▶ **Problem statement**: Copy out every line of the data exactly.

▶ **Supplied material**:
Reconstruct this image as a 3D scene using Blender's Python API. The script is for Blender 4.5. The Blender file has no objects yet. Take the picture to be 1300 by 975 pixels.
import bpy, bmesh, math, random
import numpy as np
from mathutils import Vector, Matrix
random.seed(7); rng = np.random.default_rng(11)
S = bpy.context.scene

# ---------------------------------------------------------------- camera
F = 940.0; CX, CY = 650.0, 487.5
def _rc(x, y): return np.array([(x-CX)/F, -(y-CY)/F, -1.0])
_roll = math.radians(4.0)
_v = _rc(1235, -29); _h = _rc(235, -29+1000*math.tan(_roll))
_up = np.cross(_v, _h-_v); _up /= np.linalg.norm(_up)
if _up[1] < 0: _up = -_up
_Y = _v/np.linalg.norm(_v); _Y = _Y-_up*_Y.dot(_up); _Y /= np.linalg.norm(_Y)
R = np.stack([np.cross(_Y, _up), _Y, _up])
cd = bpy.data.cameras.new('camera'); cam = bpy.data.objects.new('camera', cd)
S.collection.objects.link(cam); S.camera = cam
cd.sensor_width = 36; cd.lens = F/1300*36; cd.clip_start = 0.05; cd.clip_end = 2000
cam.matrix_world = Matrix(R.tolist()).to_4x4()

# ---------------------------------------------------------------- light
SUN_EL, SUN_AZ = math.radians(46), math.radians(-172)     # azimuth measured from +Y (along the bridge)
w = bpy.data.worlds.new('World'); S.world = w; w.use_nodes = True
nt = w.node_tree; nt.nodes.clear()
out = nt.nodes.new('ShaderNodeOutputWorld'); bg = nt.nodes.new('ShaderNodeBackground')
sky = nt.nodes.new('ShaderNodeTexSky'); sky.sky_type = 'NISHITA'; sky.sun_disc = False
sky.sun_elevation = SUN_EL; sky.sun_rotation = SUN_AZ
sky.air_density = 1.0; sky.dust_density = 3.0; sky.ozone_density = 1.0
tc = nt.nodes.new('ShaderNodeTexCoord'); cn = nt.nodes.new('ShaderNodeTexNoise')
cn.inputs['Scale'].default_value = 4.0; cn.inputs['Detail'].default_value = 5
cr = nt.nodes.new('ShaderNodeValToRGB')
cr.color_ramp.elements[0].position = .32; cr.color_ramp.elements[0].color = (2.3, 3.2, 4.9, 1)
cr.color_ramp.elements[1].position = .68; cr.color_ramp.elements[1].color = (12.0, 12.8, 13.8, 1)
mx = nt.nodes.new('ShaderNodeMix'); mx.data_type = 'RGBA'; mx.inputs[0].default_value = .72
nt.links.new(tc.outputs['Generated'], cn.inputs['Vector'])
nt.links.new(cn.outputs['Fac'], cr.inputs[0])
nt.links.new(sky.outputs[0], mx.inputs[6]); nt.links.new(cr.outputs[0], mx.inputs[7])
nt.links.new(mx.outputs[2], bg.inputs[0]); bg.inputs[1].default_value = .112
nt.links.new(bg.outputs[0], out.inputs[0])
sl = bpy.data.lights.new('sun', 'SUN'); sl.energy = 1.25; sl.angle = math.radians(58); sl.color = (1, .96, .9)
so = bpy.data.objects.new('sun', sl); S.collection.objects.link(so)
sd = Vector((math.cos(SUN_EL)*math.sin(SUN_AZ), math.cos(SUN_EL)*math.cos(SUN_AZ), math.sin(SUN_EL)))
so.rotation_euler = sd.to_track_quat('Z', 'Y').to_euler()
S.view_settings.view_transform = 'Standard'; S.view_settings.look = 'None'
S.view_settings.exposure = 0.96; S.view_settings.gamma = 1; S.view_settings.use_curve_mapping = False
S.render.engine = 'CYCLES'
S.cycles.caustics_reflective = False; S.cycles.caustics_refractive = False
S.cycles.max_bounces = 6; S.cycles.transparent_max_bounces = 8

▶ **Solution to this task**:
Reconstruct this image as a 3D scene using Blender's Python API. The script is for Blender 4.5. The Blender file has no objects yet. Take the picture to be 1300 by 975 pixels.
import bpy, bmesh, math, random
import numpy as np
from mathutils import Vector, Matrix
random.seed(7); rng = np.random.default_rng(11)
S = bpy.context.scene

# ---------------------------------------------------------------- camera
F = 940.0; CX, CY = 650.0, 487.5
def _rc(x, y): return np.array([(x-CX)/F, -(y-CY)/F, -1.0])
_roll = math.radians(4.0)
_v = _rc(1235, -29); _h = _rc(235, -29+1000*math.tan(_roll))
_up = np.cross(_v, _h-_v); _up /= np.linalg.norm(_up)
if _up[1] < 0: _up = -_up
_Y = _v/np.linalg.norm(_v); _Y = _Y-_up*_Y.dot(_up); _Y /= np.linalg.norm(_Y)
R = np.stack([np.cross(_Y, _up), _Y, _up])
cd = bpy.data.cameras.new('camera'); cam = bpy.data.objects.new('camera', cd)
S.collection.objects.link(cam); S.camera = cam
cd.sensor_width = 36; cd.lens = F/1300*36; cd.clip_start = 0.05; cd.clip_end = 2000
cam.matrix_world = Matrix(R.tolist()).to_4x4()

# ---------------------------------------------------------------- light
SUN_EL, SUN_AZ = math.radians(46), math.radians(-172)     # azimuth measured from +Y (along the bridge)
w = bpy.data.worlds.new('World'); S.world = w; w.use_nodes = True
nt = w.node_tree; nt.nodes.clear()
out = nt.nodes.new('ShaderNodeOutputWorld'); bg = nt.nodes.new('ShaderNodeBackground')
sky = nt.nodes.new('ShaderNodeTexSky'); sky.sky_type = 'NISHITA'; sky.sun_disc = False
sky.sun_elevation = SUN_EL; sky.sun_rotation = SUN_AZ
sky.air_density = 1.0; sky.dust_density = 3.0; sky.ozone_density = 1.0
tc = nt.nodes.new('ShaderNodeTexCoord'); cn = nt.nodes.new('ShaderNodeTexNoise')
cn.inputs['Scale'].default_value = 4.0; cn.inputs['Detail'].default_value = 5
cr = nt.nodes.new('ShaderNodeValToRGB')
cr.color_ramp.elements[0].position = .32; cr.color_ramp.elements[0].color = (2.3, 3.2, 4.9, 1)
cr.color_ramp.elements[1].position = .68; cr.color_ramp.elements[1].color = (12.0, 12.8, 13.8, 1)
mx = nt.nodes.new('ShaderNodeMix'); mx.data_type = 'RGBA'; mx.inputs[0].default_value = .72
nt.links.new(tc.outputs['Generated'], cn.inputs['Vector'])
nt.links.new(cn.outputs['Fac'], cr.inputs[0])
nt.links.new(sky.outputs[0], mx.inputs[6]); nt.links.new(cr.outputs[0], mx.inputs[7])
nt.links.new(mx.outputs[2], bg.inputs[0]); bg.inputs[1].default_value = .112
nt.links.new(bg.outputs[0], out.inputs[0])
sl = bpy.data.lights.new('sun', 'SUN'); sl.energy = 1.25; sl.angle = math.radians(58); sl.color = (1, .96, .9)
so = bpy.data.objects.new('sun', sl); S.collection.objects.link(so)
sd = Vector((math.cos(SUN_EL)*math.sin(SUN_AZ), math.cos(SUN_EL)*math.cos(SUN_AZ), math.sin(SUN_EL)))
so.rotation_euler = sd.to_track_quat('Z', 'Y').to_euler()
S.view_settings.view_transform = 'Standard'; S.view_settings.look = 'None'
S.view_settings.exposure = 0.96; S.view_settings.gamma = 1; S.view_settings.use_curve_mapping = False
S.render.engine = 'CYCLES'
S.cycles.caustics_reflective = False; S.cycles.caustics_refractive = False
S.cycles.max_bounces = 6; S.cycles.transparent_max_bounces = 8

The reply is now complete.